Surface-enhanced Raman spectroscopy (SERS) is a promising method for identifying microplastics (MPs). Nonetheless, traditional solid SERS substrate-based detection often struggles with individual MPs, making it particularly difficult to detect multiple MPs simultaneously and in a recyclable manner. To achieve ultrasensitive, multiplex, and easily recyclable SERS detection of MPs in environmental water samples, an in situ construction method was developed to create a particle-in-cavity (PIC) structure. This involved the simultaneous formation of PDMS cavities and the in situ embedding of Ag NPs into these cavities. The PIC structure not only successfully combined "surface hot spots" and "volume hot spots" but also enhanced SERS uniformity and resistance to ultrasonication due to the in situ embedding strategy. The flexible PIC-structured film allowed for the simultaneous SERS detection of three MPs (polystyrene, polypropylene, and polyethylene) in both seawater and tap water, with detection limits (LODs) of 0.1, 0.5, and 0.5 μg/mL, respectively.
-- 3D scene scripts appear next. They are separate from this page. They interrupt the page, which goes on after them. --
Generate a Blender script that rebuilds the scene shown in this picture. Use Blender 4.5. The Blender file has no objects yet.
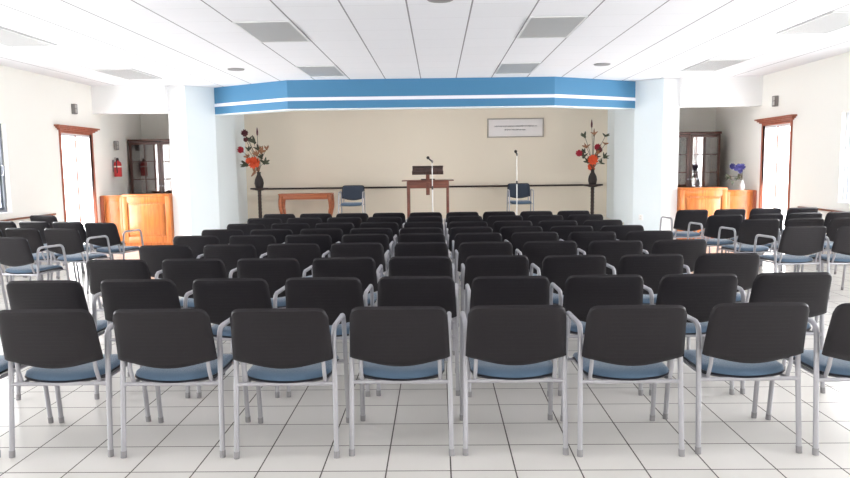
import bpy, bmesh, math, random
from mathutils import Vector, Matrix
random.seed(7)
sc = bpy.context.scene
col = sc.collection

# ------------------------------------------------------------------ camera
F, TH, PS, RO, CH = 701.6, .10365, .01857, .01283, 1.565
R0 = Vector((math.cos(PS), math.sin(PS), 0))
FW = Vector((-math.sin(PS)*math.cos(TH), math.cos(PS)*math.cos(TH), -math.sin(TH)))
U0 = Vector((-math.sin(PS)*math.sin(TH), math.cos(PS)*math.sin(TH), math.cos(TH)))
RI = R0*math.cos(RO) - U0*math.sin(RO)
UP = R0*math.sin(RO) + U0*math.cos(RO)
cam = bpy.data.cameras.new('camera'); cam.sensor_width = 36; cam.lens = F/850*36
cam.clip_start = .05; cam.clip_end = 200
co = bpy.data.objects.new('camera', cam); col.objects.link(co)
m = Matrix((( RI.x, UP.x, -FW.x, 0), (RI.y, UP.y, -FW.y, 0), (RI.z, UP.z, -FW.z, CH), (0, 0, 0, 1)))
co.matrix_world = m
sc.camera = co

# ------------------------------------------------------------------ materials
def mat(name, rgb, rough=.5, metal=0., spec=.5, noise=None, bump=None, coat=0.):
    """noise=(scale, amount): gentle variation of the colour; bump=(scale, strength)"""
    M = bpy.data.materials.new(name); M.use_nodes = True
    nt = M.node_tree; b = nt.nodes['Principled BSDF']
    b.inputs['Base Color'].default_value = (*rgb, 1)
    b.inputs['Roughness'].default_value = rough
    b.inputs['Metallic'].default_value = metal
    b.inputs['Specular IOR Level'].default_value = spec
    b.inputs['Coat Weight'].default_value = coat
    if noise or bump:
        tc = nt.nodes.new('ShaderNodeTexCoord')
    if noise:
        n = nt.nodes.new('ShaderNodeTexNoise'); n.inputs['Scale'].default_value = noise[0]; n.inputs['Detail'].default_value = 4
        nt.links.new(tc.outputs['Object'], n.inputs['Vector'])
        mx = nt.nodes.new('ShaderNodeMixRGB'); mx.blend_type = 'MIX'
        a = noise[1]
        mx.inputs[1].default_value = (*[c*(1-a) for c in rgb], 1)
        mx.inputs[2].default_value = (*[min(1, c*(1+a)) for c in rgb], 1)
        nt.links.new(n.outputs['Fac'], mx.inputs[0]); nt.links.new(mx.outputs[0], b.inputs['Base Color'])
    if bump:
        n2 = nt.nodes.new('ShaderNodeTexNoise'); n2.inputs['Scale'].default_value = bump[0]
        nt.links.new(tc.outputs['Object'], n2.inputs['Vector'])
        bp = nt.nodes.new('ShaderNodeBump'); bp.inputs['Strength'].default_value = bump[1]; bp.inputs['Distance'].default_value = .01
        nt.links.new(n2.outputs['Fac'], bp.inputs['Height']); nt.links.new(bp.outputs[0], b.inputs['Normal'])
    return M

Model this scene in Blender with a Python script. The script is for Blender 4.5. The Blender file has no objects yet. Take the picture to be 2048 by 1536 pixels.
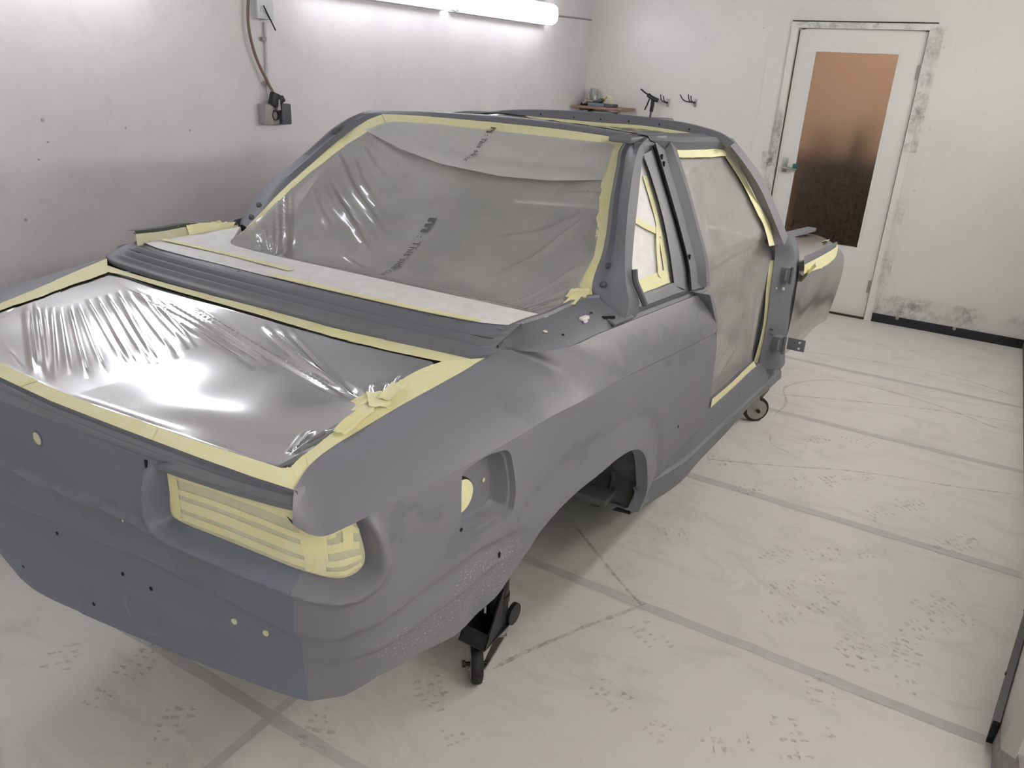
import bpy, bmesh, math, random
import numpy as np
from mathutils import Vector, Matrix
from mathutils.geometry import delaunay_2d_cdt

random.seed(7); np.random.seed(7)
scene = bpy.context.scene
col = scene.collection

# ------------------------------------------------------------------ camera
cam_d = bpy.data.cameras.new('camera'); cam = bpy.data.objects.new('camera', cam_d); col.objects.link(cam)
R = Vector((0.51990254, -0.8528171, 0.0490341)); U = Vector((0.29814556, 0.23495149, 0.92515243)); F = Vector((0.80050645, 0.4663698, -0.37641551))
m = Matrix.Identity(4)
for i in range(3):
    m[i][0], m[i][1], m[i][2] = R[i], U[i], -F[i]
m[0][3], m[1][3], m[2][3] = -0.6773, -1.4083, 1.5987
cam.matrix_world = m
cam_d.sensor_width = 36.0; cam_d.lens = 1554.485 / 2048 * 36.0; cam_d.clip_start = 0.02
scene.camera = cam
# ------------------------------------------------------------------ world, exposure
w = bpy.data.worlds.new('world'); scene.world = w; w.use_nodes = True
w.node_tree.nodes['Background'].inputs[0].default_value = (0.02, 0.02, 0.022, 1)
scene.view_settings.view_transform = 'Standard'; scene.view_settings.look = 'None'
scene.view_settings.exposure = 0.44; scene.view_settings.gamma = 1.0; scene.view_settings.use_curve_mapping = False
scene.cycles.use_denoising = True; scene.cycles.use_light_tree = False
scene.cycles.max_bounces = 5; scene.cycles.diffuse_bounces = 3; scene.cycles.glossy_bounces = 2; scene.cycles.transmission_bounces = 4; scene.cycles.transparent_max_bounces = 8
scene.cycles.caustics_reflective = False; scene.cycles.caustics_refractive = False
scene.cycles.use_adaptive_sampling = True; scene.cycles.adaptive_threshold = .04; scene.cycles.adaptive_min_samples = 12
scene.cycles.sample_clamp_indirect = 6.0
LAMP = 10.0; LAMP_R = 21.0     # radiance of the fluorescent diffusers on the left and right wall
LAMP_COOL = (0.93, 0.95, 1.0, 1); LAMP_WARM = (1.0, 0.955, 0.89, 1)

# ------------------------------------------------------------------ materials
def newmat(name):
    M = bpy.data.materials.new(name); M.use_nodes = True
    nt = M.node_tree; return M, nt, nt.nodes['Principled BSDF']
def N(nt, t, **kw):
    n = nt.nodes.new(t)
    for k, v in kw.items():
        if k.startswith('i_'): n.inputs[k[2:].replace('_', ' ')].default_value = v
        else: setattr(n, k, v)
    return n
def noise(nt, scale, detail=4, rough=.6, coord='Object', dist=0.0, stretch=None):
    tc = N(nt, 'ShaderNodeTexCoord'); n = N(nt, 'ShaderNodeTexNoise')
    n.inputs['Scale'].default_value = scale; n.inputs['Detail'].default_value = min(detail, 5); n.inputs['Roughness'].default_value = rough; n.inputs['Distortion'].default_value = dist
    if stretch:
        mp = N(nt, 'ShaderNodeMapping'); mp.inputs['Scale'].default_value = stretch
        nt.links.new(tc.outputs[coord], mp.inputs[0]); nt.links.new(mp.outputs[0], n.inputs['Vector'])
    else: nt.links.new(tc.outputs[coord], n.inputs['Vector'])
    return n.outputs['Fac']
def ramp(nt, fac, stops, interp='LINEAR'):
    r = N(nt, 'ShaderNodeValToRGB'); r.color_ramp.interpolation = interp
    e = r.color_ramp.elements
    while len(e) < len(stops): e.new(.5)
    for el, (p, c) in zip(e, stops):
        el.position = p; el.color = (c, c, c, 1) if isinstance(c, (int, float)) else (*c, 1)
    nt.links.new(fac, r.inputs[0]); return r.outputs[0]
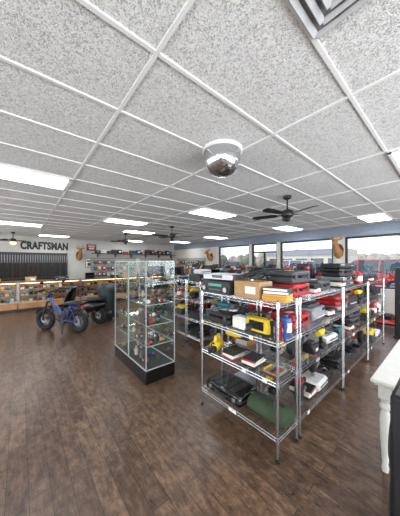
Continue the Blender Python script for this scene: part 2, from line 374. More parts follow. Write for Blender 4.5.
for col in (black,dgrey):
    b=B(); pts=[]
    for k in range(46):
        w=k*.83; rr=.05+.055*abs(math.sin(k*1.7)); pts.append((rr*1.25*math.cos(w),rr*math.sin(w),.012+.05*(.5+.5*math.sin(k*.9))+.001*k))
    b.tube(pts,.006,col,5); b.box((.1,.03,.02),(.06,.04,.035),black,.006); b.box((-.1,-.03,.015),(.03,.02,.02),white,.004)
    item('power_cable_tangle',.28,.24,.12,b,.8,.3)
b=B()
b.box((0,0,.15),(.09,.07,.2),black,.02); b.cyl((0,0,.24),(0,0,.28),.045,red,14); b.box((.09,0,.2),(.16,.035,.045),black,.012,rot=(0,-.2,0)); b.box((.02,0,.035),(.04,.04,.07),steel,.005); b.box((.1,0,.09),(.16,.03,.035),steel,.004,rot=(0,-.5,0))
item('nail_gun',.24,.1,.285,b,.7)
for body in(grey,black):
    b=B(); b.box((0,0,.08),(.38,.3,.14),body,.02); b.box((0,.02,.165),(.34,.22,.03),dgrey,.008); b.box((0,-.155,.05),(.24,.03,.01),lgrey,.002); b.box((.12,-.152,.12),(.09,.006,.03),screen)
    item('desktop_printer',.38,.33,.18,b,.6,1.2)
b=B(); b.box((0,0,.13),(.1,.3,.26),black,.01); b.box((0,-.152,.13),(.06,.006,.2),dgrey); b.cyl((0,-.15,.22),(0,-.158,.22),.01,steel,8); item('computer_tower',.11,.31,.265,b,.5,1)
def me_of(it):
    if it['me'] is None: it['me']=it['b'].mesh(it['name'])
    return it['me']
def byname(n,k=0): return [i for i in CAT if i['name']==n][k]
def place(it,x,y,z,rz,col=None):
    if col is None: put(it['name'],me_of(it),(x,y,z),rz)
    else: col.append(it['b'],Matrix.Translation((x,y,z))@Matrix.Rotation(rz,4,'Z'))
STK=('dvd_player','tool_case','stereo_receiver','game_console','cardboard_box','desktop_printer')
def fill(u0,u1,v0,v1,z,hmax,face=1,col=None,skip=.05,stack=.7,top=False):
    pos=u0+.01; D=v1-v0; last=None; key='tw' if top else 'wt'; pool=[i for i in CAT if i[key]>0]
    def P(it,u,v,zz,j): place(it,u,v,zz,(0 if face>0 else math.pi)+j,col)
    while True:
        c=[i for i in pool if i['w']<=u1-pos-.01 and i['d']<=D-.03 and i['h']<=hmax-.03 and i['name']!=last]
        if not c: break
        it=R.choices(c,[i[key] for i in c])[0]
        if R.random()<skip: pos+=.08; continue
        last=it['name']
        small=it['d']<D*.6
        u=pos+it['w']/2; j=R.uniform(-.12,.12) if small else R.uniform(-.05,.05)
        near=v0+.03+it['d']/2 if face>0 else v1-.03-it['d']/2
        if not small: near=(v0+v1)/2
        P(it,u,near,z,j)
        zz=z+it['h']
        if it['name'] in STK and not(it['name']=='cardboard_box' and it['h']>.2):
            for t in range(3):
                c2=[i for i in pool if i['w']<=it['w']+.005 and i['d']<=it['d']+.02 and i['h']<=hmax-(zz-z)-.02]
                if c2 and R.random()<stack:
                    k=R.choices(c2,[i[key] for i in c2])[0]; P(k,u,near,zz+.001,R.uniform(-.2,.2)); zz+=k['h']
                    if k['name'] not in('dvd_player','tool_case'): break
                else: break
        rest=D-it['d']-.07
        if small and R.random()<.9:
            c3=[i for i in pool if i['w']<=it['w']+.01 and i['d']<=rest-.02 and i['h']<=hmax-.03]
            if c3:
                k=R.choices(c3,[i[key] for i in c3])[0]; v=(v1-.02-k['d']/2) if face>0 else (v0+.02+k['d']/2)
                P(k,u,v,z,0)
        pos+=it['w']+R.uniform(.01,.035)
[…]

Recyclable SERS detection of the MPs for five recycles was easily accomplished through ultrasonication cleaning with xylene. Utilizing the SERS spectra of the three MPs, machine learning algorithms enabled precise quantification of the MPs in environmental water. Visual identification was conducted using Raman mapping for the mixture of the three MPs. This detection method, which integrates the unique PIC structure and machine learning, paves the way for future advancements in ultrasensitive and easily recyclable SERS detection for environmental monitoring.